(Entries with scene source code)
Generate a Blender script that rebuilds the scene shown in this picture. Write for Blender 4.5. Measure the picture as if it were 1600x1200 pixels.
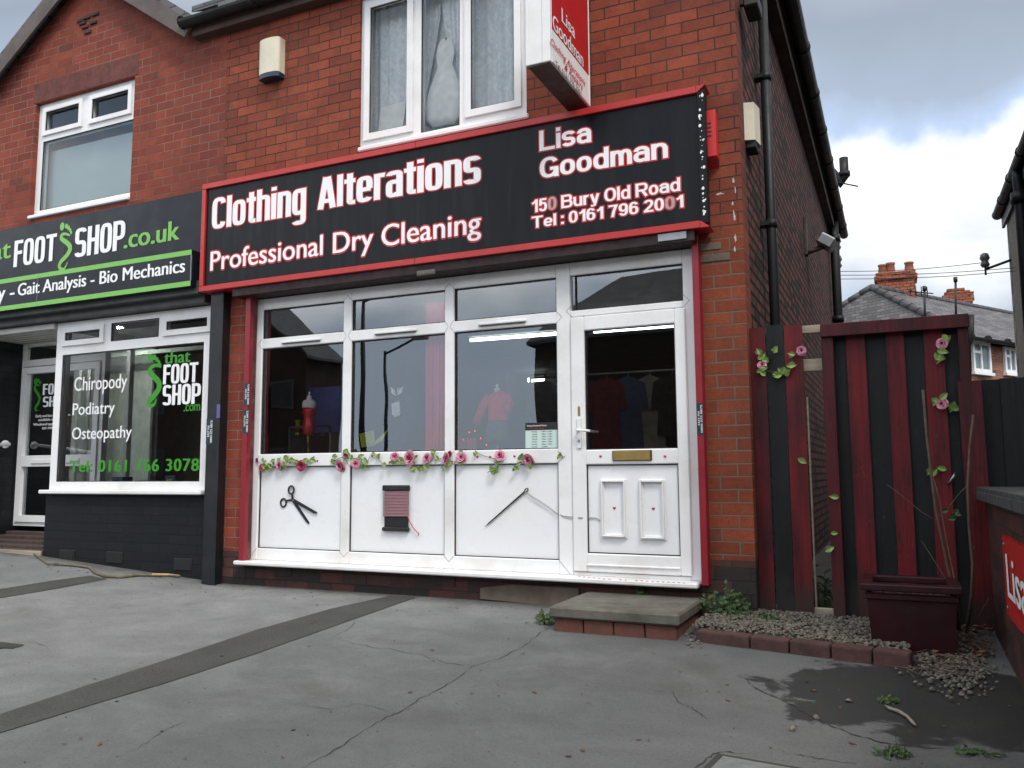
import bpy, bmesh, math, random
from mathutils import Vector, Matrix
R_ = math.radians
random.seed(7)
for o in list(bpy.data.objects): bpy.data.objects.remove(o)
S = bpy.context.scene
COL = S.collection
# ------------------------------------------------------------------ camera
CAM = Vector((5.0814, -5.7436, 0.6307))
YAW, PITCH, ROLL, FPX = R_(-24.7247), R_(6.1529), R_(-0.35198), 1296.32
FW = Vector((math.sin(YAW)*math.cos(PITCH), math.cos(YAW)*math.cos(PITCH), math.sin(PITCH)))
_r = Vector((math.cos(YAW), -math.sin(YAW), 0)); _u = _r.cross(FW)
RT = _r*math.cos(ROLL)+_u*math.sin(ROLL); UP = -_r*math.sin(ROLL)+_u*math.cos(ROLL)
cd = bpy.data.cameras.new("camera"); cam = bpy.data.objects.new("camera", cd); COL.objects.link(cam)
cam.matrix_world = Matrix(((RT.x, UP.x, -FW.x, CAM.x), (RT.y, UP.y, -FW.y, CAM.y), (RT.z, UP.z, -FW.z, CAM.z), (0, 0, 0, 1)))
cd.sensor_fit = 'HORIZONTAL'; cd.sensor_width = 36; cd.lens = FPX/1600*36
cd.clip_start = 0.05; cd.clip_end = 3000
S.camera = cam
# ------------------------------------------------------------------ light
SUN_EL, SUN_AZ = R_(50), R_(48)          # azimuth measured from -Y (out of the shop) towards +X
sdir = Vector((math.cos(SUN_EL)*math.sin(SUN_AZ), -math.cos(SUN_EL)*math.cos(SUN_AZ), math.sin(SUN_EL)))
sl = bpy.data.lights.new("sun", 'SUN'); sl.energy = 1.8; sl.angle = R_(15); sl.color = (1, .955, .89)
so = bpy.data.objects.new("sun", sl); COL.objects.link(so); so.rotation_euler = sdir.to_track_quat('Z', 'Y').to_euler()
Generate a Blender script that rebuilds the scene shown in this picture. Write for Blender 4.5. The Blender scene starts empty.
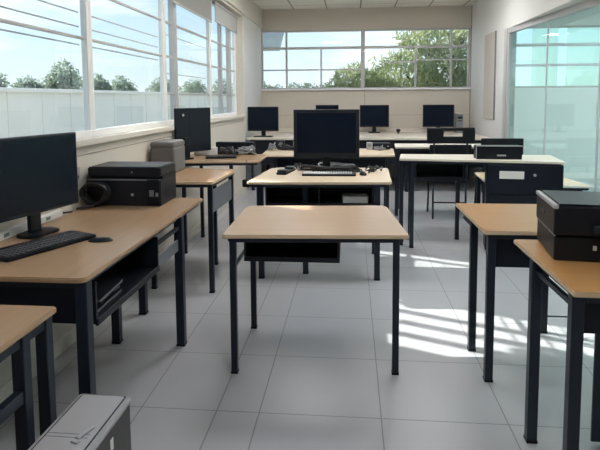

§ **Stated problem**: Reproduce every entry exactly, but omit each picture.

§ **Written answer**:
Generate a Blender script that rebuilds the scene shown in this picture. Write for Blender 4.5. Measure the picture as if it were 1600x1200 pixels.
import bpy, bmesh, math, random
from mathutils import Vector, Matrix
R_ = math.radians
random.seed(7)
for o in list(bpy.data.objects): bpy.data.objects.remove(o)
S = bpy.context.scene
COL = S.collection
# ------------------------------------------------------------------ camera
CAM = Vector((5.0814, -5.7436, 0.6307))
YAW, PITCH, ROLL, FPX = R_(-24.7247), R_(6.1529), R_(-0.35198), 1296.32
FW = Vector((math.sin(YAW)*math.cos(PITCH), math.cos(YAW)*math.cos(PITCH), math.sin(PITCH)))
_r = Vector((math.cos(YAW), -math.sin(YAW), 0)); _u = _r.cross(FW)
RT = _r*math.cos(ROLL)+_u*math.sin(ROLL); UP = -_r*math.sin(ROLL)+_u*math.cos(ROLL)
cd = bpy.data.cameras.new("camera"); cam = bpy.data.objects.new("camera", cd); COL.objects.link(cam)
cam.matrix_world = Matrix(((RT.x, UP.x, -FW.x, CAM.x), (RT.y, UP.y, -FW.y, CAM.y), (RT.z, UP.z, -FW.z, CAM.z), (0, 0, 0, 1)))
cd.sensor_fit = 'HORIZONTAL'; cd.sensor_width = 36; cd.lens = FPX/1600*36
cd.clip_start = 0.05; cd.clip_end = 3000
S.camera = cam
# ------------------------------------------------------------------ light
SUN_EL, SUN_AZ = R_(50), R_(48)          # azimuth measured from -Y (out of the shop) towards +X
sdir = Vector((math.cos(SUN_EL)*math.sin(SUN_AZ), -math.cos(SUN_EL)*math.cos(SUN_AZ), math.sin(SUN_EL)))
sl = bpy.data.lights.new("sun", 'SUN'); sl.energy = 1.8; sl.angle = R_(15); sl.color = (1, .955, .89)
so = bpy.data.objects.new("sun", sl); COL.objects.link(so); so.rotation_euler = sdir.to_track_quat('Z', 'Y').to_euler()
Generate a Blender script that rebuilds the scene shown in this picture. Write for Blender 4.5. The Blender scene starts empty.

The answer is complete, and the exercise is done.